Algorithm is a set of step-by-step clear instructions to solve a problem. It can be a real-life problem or a computing problem, but computers cannot directly understand this sort of code. For example, when we want to clean a classroom but the room was extremely messy and hard to clean, we can use algorithm to separate each steps and do the cleaning more logically and throughly.
Decision Making Process
- Identification: identify, understand and formulate the problem
- Development: explore various alternatives
- Selection: choose the best alternative
- Implementation: Execute the selected alternative
Properties of Algorithm
- Finiteness: a reasonable number of steps
- Definiteness: steps are precisely defined; actions must be rigorously and unambiguously specified
- Input: initial quantities
- Output: quantities with specified relation to the inputs
- Effectiveness: algorithm has to be sufficiently done in a finite amount of time
Expressions of Algorithm
- Natural Language: simple english
- Flow Chart: formalized graphic representation
- Pseudocode: generic artificial language
- Programming Language: language that computers can understand
Pseudocode Notations and Conventions
- INPUT: indicates a input
- OUTPUT: indicates an output
- LOOP WHILE: loop under a certain condition
- LOOP FOR: loop for certain times
- REPEAT – UNTIL: look until a certain condition is achieved
- IF – THEN – ELSE: a decision (selection) after a choice is made
Trace Table
Trace table is a technique to test the validity of an algorithm.
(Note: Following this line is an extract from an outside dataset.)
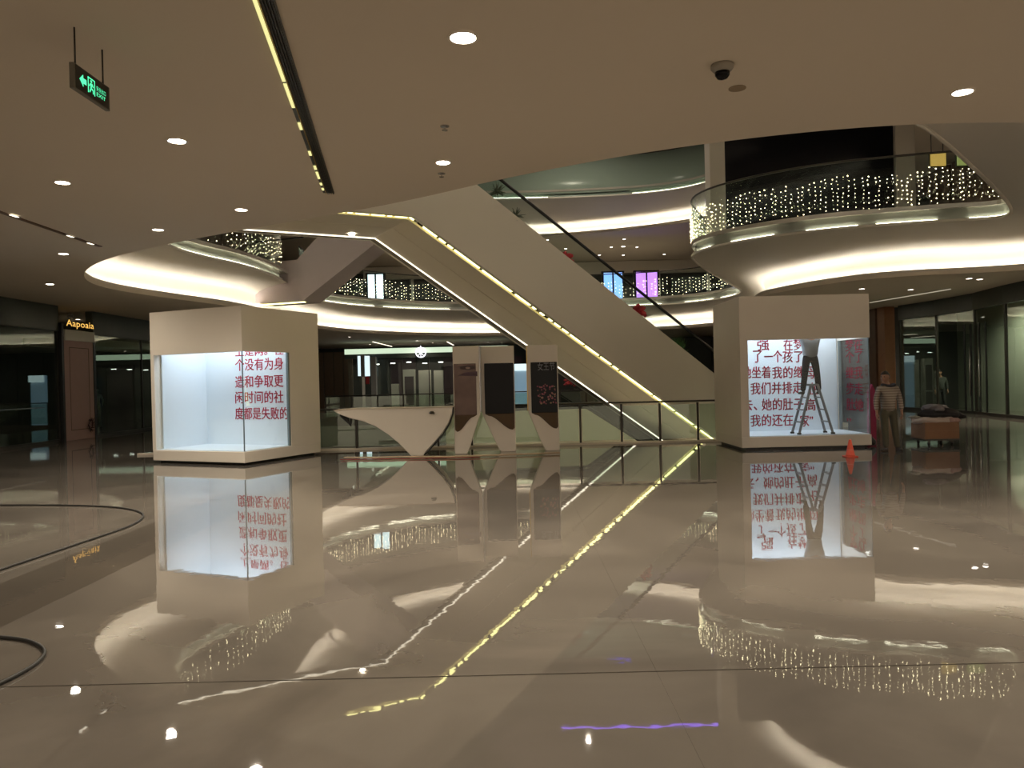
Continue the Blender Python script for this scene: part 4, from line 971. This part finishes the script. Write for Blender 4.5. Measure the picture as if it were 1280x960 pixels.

There are several steps to create a trace table.
- Write down all the variables, conditions and output in the first row
- Create a column for each step and number them from 0 to n
- Start filling in initial values in the second row
- Input all loop values vertically in rows after that
- Follow each statement in the code and fill the respective values of the variables or judge whether each condition are achieved or not
- Write down the final output
Class Activities
We did several examples on the slides for activity. During the ship-finding exercise, we introduced the concept called array. It is a set of number with assigned addresses. Through this activity, we learnt the idea of how to find an item quickly.
The algorithm in the first round was simple: asking the opponent one by one, from the first place to the last place, until one side find the answer. However, finding item through this way is rather time consuming. The second round, each of us was assigned with a similar sheet, so I can use my sheet to estimate the number in my opponent’s hand. This way, the finding process is much more easier and faster.
Centrally System and Distributed System
In the week before last week, we learnt two computing system called centrally systems and distributed system.
Centrally system refers to a system with a central computer that do all the necessary calculations, but there are multiple terminals that can separately control those computers. It usually has lower operational cost and it is more secured, but cause there are just one data location. It can be imagined as a room with doors. If there is only one door, one guard is needed to keep the security. However, if there is more than one door, more people and cost would be needed. Also, it is easier to give administration privilege and to backup because of the central data location. However, if the central computer breaks down, the whole system will stop working because of the central data location as well.
Distributed system, on the other hand, refers to a system with components located on networked computers, while each computer in the system contribute to one part of essential calculations. It is usually built with heterogeneous technology. If one of the computers break down, no catastrophic failure would be caused because there are still other computers working normally in the system. That is to say, it usually has a strong self-sustaining ability. It is expandable, which means more components can be added in the system. However, it is usually costly, requires additional hardware, and hard to keep the system safe.
Distributed system has several properties:
- Scalability: possibility of adding new hosts
- Extensibility/openness: can be easily extended and modified
- Heterogeneity: supports various hardware and software platforms; make of varies technologies
- Resource sharing: computers in the network share hardware, software and data
- Fault tolerance: the system can still function when faults occur
Conclusion
Things we learnt this week was super practical in real life. It helps us the build logical thinking process when solving a problem. I’m looking forward to the classes next week 🙂
JIHONG ZHAO